De Franse kunstenaar Sophie Calle neemt net als de leden van Oulipo (de schrijfgroep rondom Georges Perec) eenvoudige, soms speelse uitgangspunten voor haar werk, waar dan complexe verhalen uitkomen. The Address Book beschrijft wat er gebeurde toen Calle een adressenboekje van iemand op straat vond. Ze kopieerde de pagina’s eruit, gaf het anoniem terug aan de eigenaar en besloot vervolgens diezelfde eigenaar te leren kennen door systematisch alle contacten in zijn adresboekje op te zoeken. Doodziek natuurlijk, maar ook zo aantrekkelijk. Dit soort vormen komen op een bepaalde manier ook steeds terug voor wie zich met het alledaagse bezighoudt. Voor ik The Address Book kende had ik eens het idee alle onbekende contacten in mijn telefoon te bellen voor Vice. Ik deed het op camera, de derde persoon die ik aan de lijn kreeg was een oude vlam wiens naam ik was vergeten en ik voelde me daarna zo’n hond dat ik er maar weer mee ophield. Een paar jaar daarna had iemand anders van Vice Duitsland het project alsnog uitgevoerd (zie https://www.vice.com/en/article/3a8pb3/social-experiment-saved-numbers-contact-random-call-strangers-technology-communication). Uiteindelijk is het alledaagse breed, maar het houdt ook een keer op.

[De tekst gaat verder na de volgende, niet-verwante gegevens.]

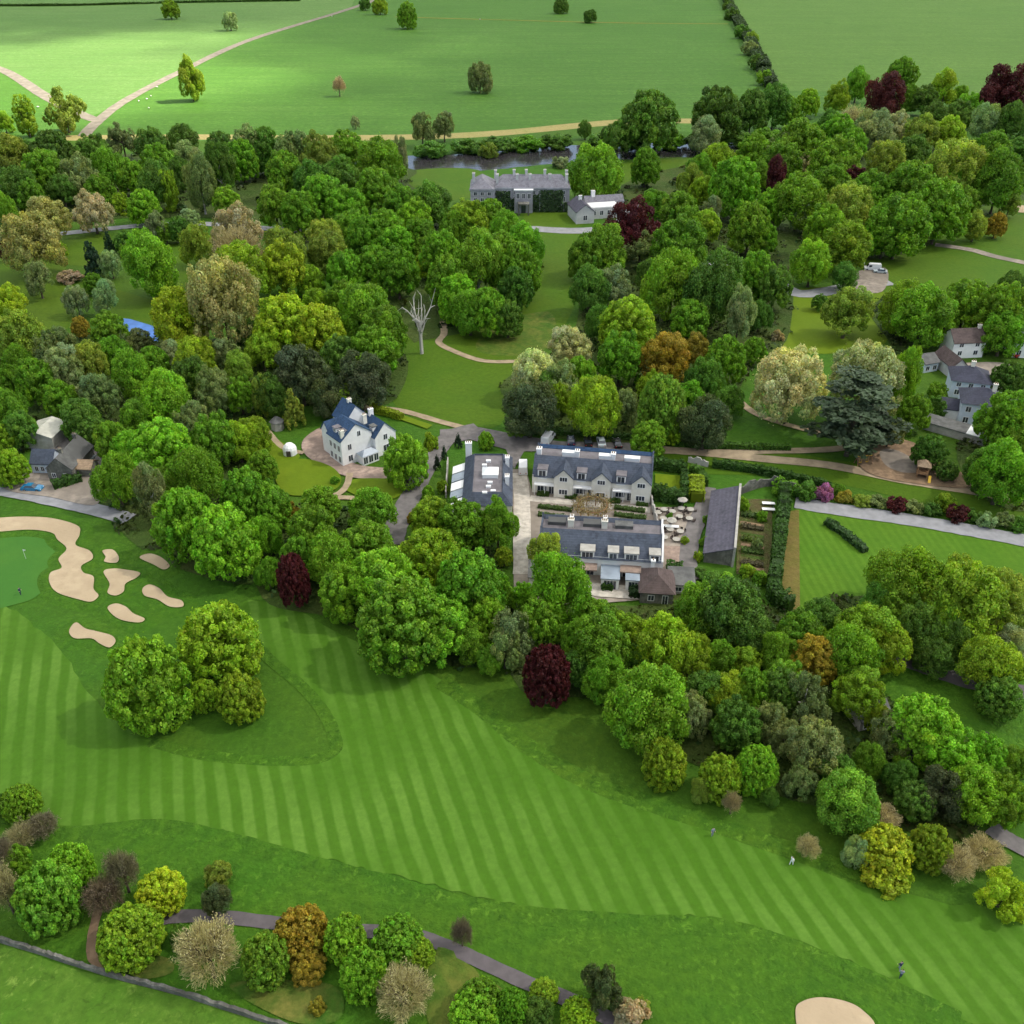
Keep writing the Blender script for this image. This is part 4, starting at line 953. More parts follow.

Auke Cloo en Gerrit Kuperus – Mosterd, het veldgewas met duizend mysteriën

Uiteindelijk vind ik de fascinatie zelf denk ik het allerinteressantst voor mijn eigen praktijk: de band die iemand aangaat met het object van fascinatie, de manieren van kijken en spreken die daar bij komen kijken, ik hou ervan, ik laaf me eraan. Maar het beste is het als die fascinatie zonder kunst of ironie is. Daarom was ik onder meer zo blij toen ik het boekje Mosterd - Het veldgewas met duizend mysteriën tegenkwam bij een antiquair. De toon waarop de auteurs over mosterd schrijven is zo verschrikkelijk opgewonden en enthousiast, en zelfs een beetje voorzichtig, alsof ze op de grootste schat denkbaar zitten: hun enorme fascinatie met mosterd. ‘Een boek over mosterd bestond niet. Nu wel – dit is het’, staat er op de achterflap geschreven. Ontroerend, en op een bepaalde manier ook zo groots: deze mensen geven bijzonder veel, ontroerend veel om de mosterd, de mosterd is van hun, en van niemand anders. Pure heem.